プアタイ党は党勢の回復が困難な状況に追い込まれており、下院を解散しなかった場合でも遅くとも4か月後に実施される次期総選挙では議席を大幅に減らすとの見方が有力だ。プームチャイタイ党の政権が発足すれば、同党はカジノ推進政策などプアタイ党が進めようとした国民からの批判の多い政策を取り消すことで党勢拡大を目論むものとみられ、プアタイ党の支持率はさらに低下する。
政治評論家は、官僚機構を掌握する与党の地位を維持したまま解散総選挙に突入するのがプアタイ党にとって最善策との見方を示している。議席は減るものの、野党に転じて戦うよりは、善戦できるというのがプアタイ党の出した答えのようだ。
ただし、下院解散の権限は首相のみにあり、首相代行にはその権限がないとの法解釈があるほか、たとえ法的に可能であっても憲政の常道を外れることへの批判は免れない。
プアタイ党のチューサック・シリニン副党首はこの日朝の記者会見で、前夜の党幹部の協議で、仮に新首相を選出しても、国王の裁可後、施政方針演説から4か月以内に再び下院を解散し、45~60日以内に総選挙を実施することになるのであれば、新政権は実質的に国政運営を担うのではなく、解散のために存在する政権になるとの認識で一致したと説明。この危機的状況で、国のリーダーを選ぶプロセスが、国政運営ではなく解散のためだけに費やされるのは問題だと指摘した。
首相代行に解散上奏の権限があるかどうかについて、内閣法制委員会事務局は権限なしとの見解を示したが、他の法律家は権限ありとしていることを示し、プームタム氏が首相代行として完全な権限を持つとの立場を示した。また、憲法上、解散の布告は国王大権で、上奏する役割は首相が担う。そのため、判断は国王の裁可に委ねられ、首相代行が理由を添えて上奏すれば成立し得るとした。
チューサック氏は、首相代行による解散権の行使は違憲とする訴訟が起きた場合について、「裁判所の判断を待つしかない」と答えた。また、首相選出の手続きと解散手続きが重複する可能性については「国会が検討すべきだ」とした。

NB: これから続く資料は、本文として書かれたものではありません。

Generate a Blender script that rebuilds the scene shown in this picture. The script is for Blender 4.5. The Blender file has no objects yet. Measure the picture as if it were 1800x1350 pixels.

一方、民衆党のナッタポン・ルアンパンヤーウット党首は午前8時50分に開いた記者会見で両党合意により、アヌティン氏を新たな首相に推挙すると述べた。新首相は、国会での施政方針演説の日から4か月以内に下院を解散する。憲法裁判所が、憲法第256条に基づき、国会による2017年タイ王国憲法の改正に先立ち国民投票が必要と判断した場合、新内閣は、憲法起草議会による新憲法起草に向け、可能な限り速やかに2017年タイ王国憲法の改正に関する国民投票を実施する。これは、総選挙の日より遅くなってはならないとした。憲法裁判所が、憲法改正前の国民投票を行なう必要はないとの判決を下した場合、新内閣は選挙で選ばれた憲法起草議会による新憲法の起草プロセスを確立するための改正案を速やかに作成する。新首相が4か月以内に下院を解散することを確実にするため、プームチャイタイ党はいかなる手段を使っても多数派政権を樹立してはならない。民衆党は野党として存続し、新政権の運営を全面的に監督することを確認する。民衆党からは閣僚ポストに就かない。
ナッタポン党首は、アヌティン氏支持の決定は、党の利益のためではなく、外部勢力からの干渉を防ぎ、新憲法の起草を可能にし、国民に権力を返すためと断言した。